Now I have a Seagull Artist Mosaic Folk acoustic guitar that I hydrate and do not play. I think I’m afraid of hurting those above and others. At first in private lessons I overreached, learning B7 the first week. I was learning twinkle, twinkle little star at the time. Yes, and I now use slinky strings made by Ernie Ball. Sadly he’s gone but his son was my neighbor. No, I did not get the strings for free.

I created a music library and learned about Johnny Cash, more Dylan. I sing and just come up with the chords. Often I just download lyrics and make it up. There is no artistry to it, just what was musically given (like golf, my father hates that I have perfect pitch but knows he brought the game) and the desire to create, not perform yet.

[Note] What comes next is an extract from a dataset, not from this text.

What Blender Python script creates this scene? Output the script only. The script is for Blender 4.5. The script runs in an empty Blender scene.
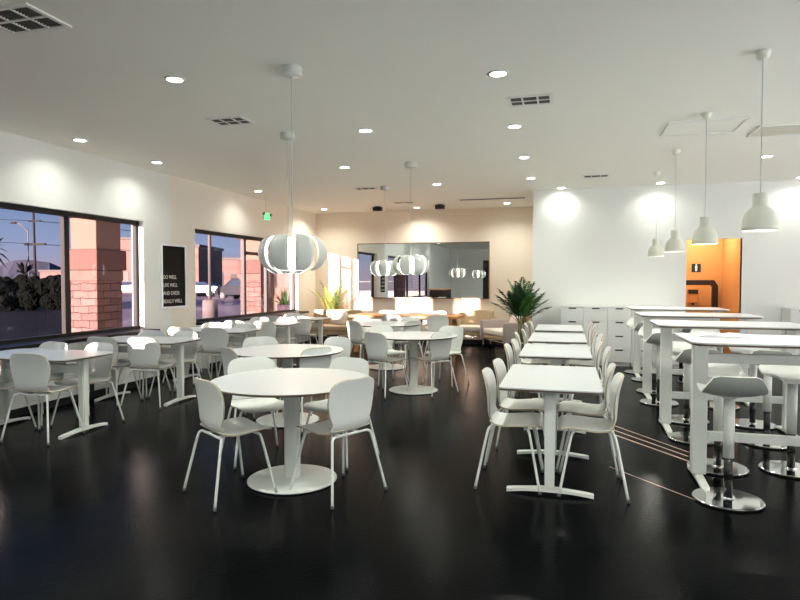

The lyrics challenge is like a food challenge. I used to have a mystery box arrive at my door every week and figure out what to cook with anything that was in it. That was a challenge, especially in winter in the Rockies.

So it’s bye bye Miss American Pie, took the Chevy to the levee but the levee was dry….

I prefer This Land Is Your Land….this land was made for you and me. Dee

The Music of our Youth

I don’t know what your milestones are in remembering a time, but mine was food, of course, and music. I’m trying to think of the old ’45 the local DJ gave me for touring the studio with my class. Well, the name would date me anyway. No, I didn’t have a high school prom or college semi-formal song. In high school, I had the flu and was back home within the hour. In college I worked at it taking tickets and hung out with my roommate.

Classical was all there was for me in grade school and junior high. Then I quit playing music and my tastes started to form. Luckily they’re still forming today but the music I like to learn to play is more folk, folk-rock, even country. I astounded my music teacher with a song I heard on the radio that was actually from this century!

But my college years were a confusion of music from different genres and a friend has sent me a few songs from back in the day. We were east coast but listened to rock, country, even disco. It was a long time ago that another friend had me listen to a new Stones hit, but news is that ten years later I had a neighbor with a “Nacho Cheese” VW convertible and had Donna Summers “I Will Survive” on the radio and we sang along en route to buy champagne for her party.

To Dave Mason, John Lennon, Dan Fogelberg, Bob Dylan, Joan Baez. Joni Mitchell, Patsy Cline, Johnny Cash, Bad Company, just a few that came to mind. ELO for some friends who play air guitar and finally took up the real instrument, bravo.

When I got into an elevator years ago and heard the Beatles on muzak my ears were offended, my brain was assaulted with the sound. When I hear “my” music on muzak it does the same now. I’m just older and the muzak is creeping up on me.

Run! The hip-hop, rap culture must end because it is finite. Otherwise music will die. I learn to play Joan Baez and Bob Dylan and Peter, Paul and Mary but musicians and music lovers must look to the future. If children only know rhythm and not tone then it will be lost. Where is the piano, the guitar, the orchestra? They have a place. It can’t all be hip hop and no tone or melody? Where are you, Ernie Ball?

Our schools don’t teach music any more. It’s a tragedy for those who could use that music to pull out mathematical and musical genius. Mozart composed when he was five years old.